Task brief: Output an exact reproduction of the data.

Material provided:
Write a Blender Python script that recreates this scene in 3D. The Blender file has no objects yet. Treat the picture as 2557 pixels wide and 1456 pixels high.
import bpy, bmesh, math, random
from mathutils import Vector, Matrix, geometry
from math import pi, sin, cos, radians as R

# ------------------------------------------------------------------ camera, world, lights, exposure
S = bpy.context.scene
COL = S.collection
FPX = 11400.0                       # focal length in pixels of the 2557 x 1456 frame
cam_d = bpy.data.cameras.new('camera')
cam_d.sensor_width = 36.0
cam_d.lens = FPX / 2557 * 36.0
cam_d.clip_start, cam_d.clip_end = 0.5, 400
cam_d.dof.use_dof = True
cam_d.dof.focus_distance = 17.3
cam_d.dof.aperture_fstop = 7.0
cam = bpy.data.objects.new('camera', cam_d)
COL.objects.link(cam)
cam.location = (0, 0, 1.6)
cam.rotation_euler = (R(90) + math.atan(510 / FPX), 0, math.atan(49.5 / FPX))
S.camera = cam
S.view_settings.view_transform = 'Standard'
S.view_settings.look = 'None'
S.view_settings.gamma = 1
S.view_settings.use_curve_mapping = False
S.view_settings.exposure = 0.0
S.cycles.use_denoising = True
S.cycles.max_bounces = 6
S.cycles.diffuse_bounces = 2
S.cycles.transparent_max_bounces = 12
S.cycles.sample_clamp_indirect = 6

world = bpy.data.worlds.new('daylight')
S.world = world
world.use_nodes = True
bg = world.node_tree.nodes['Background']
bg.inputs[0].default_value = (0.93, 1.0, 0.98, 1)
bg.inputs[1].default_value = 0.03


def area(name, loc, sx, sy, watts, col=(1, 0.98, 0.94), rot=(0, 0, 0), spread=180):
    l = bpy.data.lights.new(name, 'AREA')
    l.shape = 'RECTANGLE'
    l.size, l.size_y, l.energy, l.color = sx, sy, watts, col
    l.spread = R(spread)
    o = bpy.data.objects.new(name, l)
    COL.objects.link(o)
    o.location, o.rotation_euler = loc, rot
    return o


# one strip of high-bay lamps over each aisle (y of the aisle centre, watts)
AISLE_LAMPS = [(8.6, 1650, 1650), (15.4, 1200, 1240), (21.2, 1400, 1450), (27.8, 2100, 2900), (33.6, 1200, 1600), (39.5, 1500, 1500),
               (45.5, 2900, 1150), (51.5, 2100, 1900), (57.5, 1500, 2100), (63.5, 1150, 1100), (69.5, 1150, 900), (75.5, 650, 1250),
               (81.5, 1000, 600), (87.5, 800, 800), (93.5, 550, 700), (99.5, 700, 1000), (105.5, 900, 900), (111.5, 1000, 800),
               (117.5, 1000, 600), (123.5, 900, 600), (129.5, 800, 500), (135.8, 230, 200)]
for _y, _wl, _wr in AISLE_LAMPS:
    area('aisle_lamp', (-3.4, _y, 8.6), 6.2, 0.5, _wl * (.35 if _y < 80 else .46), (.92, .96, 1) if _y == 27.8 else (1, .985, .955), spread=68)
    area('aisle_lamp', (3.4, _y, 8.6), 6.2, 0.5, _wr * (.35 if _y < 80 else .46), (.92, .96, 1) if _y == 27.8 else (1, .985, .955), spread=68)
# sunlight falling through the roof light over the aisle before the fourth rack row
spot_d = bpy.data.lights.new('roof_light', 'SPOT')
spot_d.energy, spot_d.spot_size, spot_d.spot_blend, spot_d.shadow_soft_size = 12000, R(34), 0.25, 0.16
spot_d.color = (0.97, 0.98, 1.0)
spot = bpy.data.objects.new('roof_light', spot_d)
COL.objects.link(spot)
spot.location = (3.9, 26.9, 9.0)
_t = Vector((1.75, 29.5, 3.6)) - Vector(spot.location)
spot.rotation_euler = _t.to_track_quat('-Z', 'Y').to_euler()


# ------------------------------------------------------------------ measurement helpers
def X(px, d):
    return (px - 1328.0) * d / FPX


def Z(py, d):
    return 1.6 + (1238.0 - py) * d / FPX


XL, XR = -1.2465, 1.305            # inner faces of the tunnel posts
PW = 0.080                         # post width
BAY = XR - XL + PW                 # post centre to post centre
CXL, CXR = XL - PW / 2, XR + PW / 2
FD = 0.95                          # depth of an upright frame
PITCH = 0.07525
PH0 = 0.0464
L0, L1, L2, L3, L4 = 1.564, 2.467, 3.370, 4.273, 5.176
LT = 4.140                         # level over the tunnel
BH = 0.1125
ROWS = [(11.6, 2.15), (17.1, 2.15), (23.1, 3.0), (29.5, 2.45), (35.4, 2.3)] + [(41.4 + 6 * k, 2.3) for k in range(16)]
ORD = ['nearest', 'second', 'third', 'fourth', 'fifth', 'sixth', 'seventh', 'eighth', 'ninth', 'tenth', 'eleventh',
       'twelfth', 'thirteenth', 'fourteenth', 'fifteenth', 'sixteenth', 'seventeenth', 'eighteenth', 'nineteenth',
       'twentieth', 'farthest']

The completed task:
Write a Blender Python script that recreates this scene in 3D. The Blender file has no objects yet. Treat the picture as 2557 pixels wide and 1456 pixels high.
import bpy, bmesh, math, random
from mathutils import Vector, Matrix, geometry
from math import pi, sin, cos, radians as R

# ------------------------------------------------------------------ camera, world, lights, exposure
S = bpy.context.scene
COL = S.collection
FPX = 11400.0                       # focal length in pixels of the 2557 x 1456 frame
cam_d = bpy.data.cameras.new('camera')
cam_d.sensor_width = 36.0
cam_d.lens = FPX / 2557 * 36.0
cam_d.clip_start, cam_d.clip_end = 0.5, 400
cam_d.dof.use_dof = True
cam_d.dof.focus_distance = 17.3
cam_d.dof.aperture_fstop = 7.0
cam = bpy.data.objects.new('camera', cam_d)
COL.objects.link(cam)
cam.location = (0, 0, 1.6)
cam.rotation_euler = (R(90) + math.atan(510 / FPX), 0, math.atan(49.5 / FPX))
S.camera = cam
S.view_settings.view_transform = 'Standard'
S.view_settings.look = 'None'
S.view_settings.gamma = 1
S.view_settings.use_curve_mapping = False
S.view_settings.exposure = 0.0
S.cycles.use_denoising = True
S.cycles.max_bounces = 6
S.cycles.diffuse_bounces = 2
S.cycles.transparent_max_bounces = 12
S.cycles.sample_clamp_indirect = 6

world = bpy.data.worlds.new('daylight')
S.world = world
world.use_nodes = True
bg = world.node_tree.nodes['Background']
bg.inputs[0].default_value = (0.93, 1.0, 0.98, 1)
bg.inputs[1].default_value = 0.03


def area(name, loc, sx, sy, watts, col=(1, 0.98, 0.94), rot=(0, 0, 0), spread=180):
    l = bpy.data.lights.new(name, 'AREA')
    l.shape = 'RECTANGLE'
    l.size, l.size_y, l.energy, l.color = sx, sy, watts, col
    l.spread = R(spread)
    o = bpy.data.objects.new(name, l)
    COL.objects.link(o)
    o.location, o.rotation_euler = loc, rot
    return o


# one strip of high-bay lamps over each aisle (y of the aisle centre, watts)
AISLE_LAMPS = [(8.6, 1650, 1650), (15.4, 1200, 1240), (21.2, 1400, 1450), (27.8, 2100, 2900), (33.6, 1200, 1600), (39.5, 1500, 1500),
               (45.5, 2900, 1150), (51.5, 2100, 1900), (57.5, 1500, 2100), (63.5, 1150, 1100), (69.5, 1150, 900), (75.5, 650, 1250),
               (81.5, 1000, 600), (87.5, 800, 800), (93.5, 550, 700), (99.5, 700, 1000), (105.5, 900, 900), (111.5, 1000, 800),
               (117.5, 1000, 600), (123.5, 900, 600), (129.5, 800, 500), (135.8, 230, 200)]
for _y, _wl, _wr in AISLE_LAMPS:
    area('aisle_lamp', (-3.4, _y, 8.6), 6.2, 0.5, _wl * (.35 if _y < 80 else .46), (.92, .96, 1) if _y == 27.8 else (1, .985, .955), spread=68)
    area('aisle_lamp', (3.4, _y, 8.6), 6.2, 0.5, _wr * (.35 if _y < 80 else .46), (.92, .96, 1) if _y == 27.8 else (1, .985, .955), spread=68)
# sunlight falling through the roof light over the aisle before the fourth rack row
spot_d = bpy.data.lights.new('roof_light', 'SPOT')
spot_d.energy, spot_d.spot_size, spot_d.spot_blend, spot_d.shadow_soft_size = 12000, R(34), 0.25, 0.16
spot_d.color = (0.97, 0.98, 1.0)
spot = bpy.data.objects.new('roof_light', spot_d)
COL.objects.link(spot)
spot.location = (3.9, 26.9, 9.0)
_t = Vector((1.75, 29.5, 3.6)) - Vector(spot.location)
spot.rotation_euler = _t.to_track_quat('-Z', 'Y').to_euler()


# ------------------------------------------------------------------ measurement helpers
def X(px, d):
    return (px - 1328.0) * d / FPX


def Z(py, d):
    return 1.6 + (1238.0 - py) * d / FPX


XL, XR = -1.2465, 1.305            # inner faces of the tunnel posts
PW = 0.080                         # post width
BAY = XR - XL + PW                 # post centre to post centre
CXL, CXR = XL - PW / 2, XR + PW / 2
FD = 0.95                          # depth of an upright frame
PITCH = 0.07525
PH0 = 0.0464
L0, L1, L2, L3, L4 = 1.564, 2.467, 3.370, 4.273, 5.176
LT = 4.140                         # level over the tunnel
BH = 0.1125
ROWS = [(11.6, 2.15), (17.1, 2.15), (23.1, 3.0), (29.5, 2.45), (35.4, 2.3)] + [(41.4 + 6 * k, 2.3) for k in range(16)]
ORD = ['nearest', 'second', 'third', 'fourth', 'fifth', 'sixth', 'seventh', 'eighth', 'ninth', 'tenth', 'eleventh',
       'twelfth', 'thirteenth', 'fourteenth', 'fifteenth', 'sixteenth', 'seventeenth', 'eighteenth', 'nineteenth',
       'twentieth', 'farthest']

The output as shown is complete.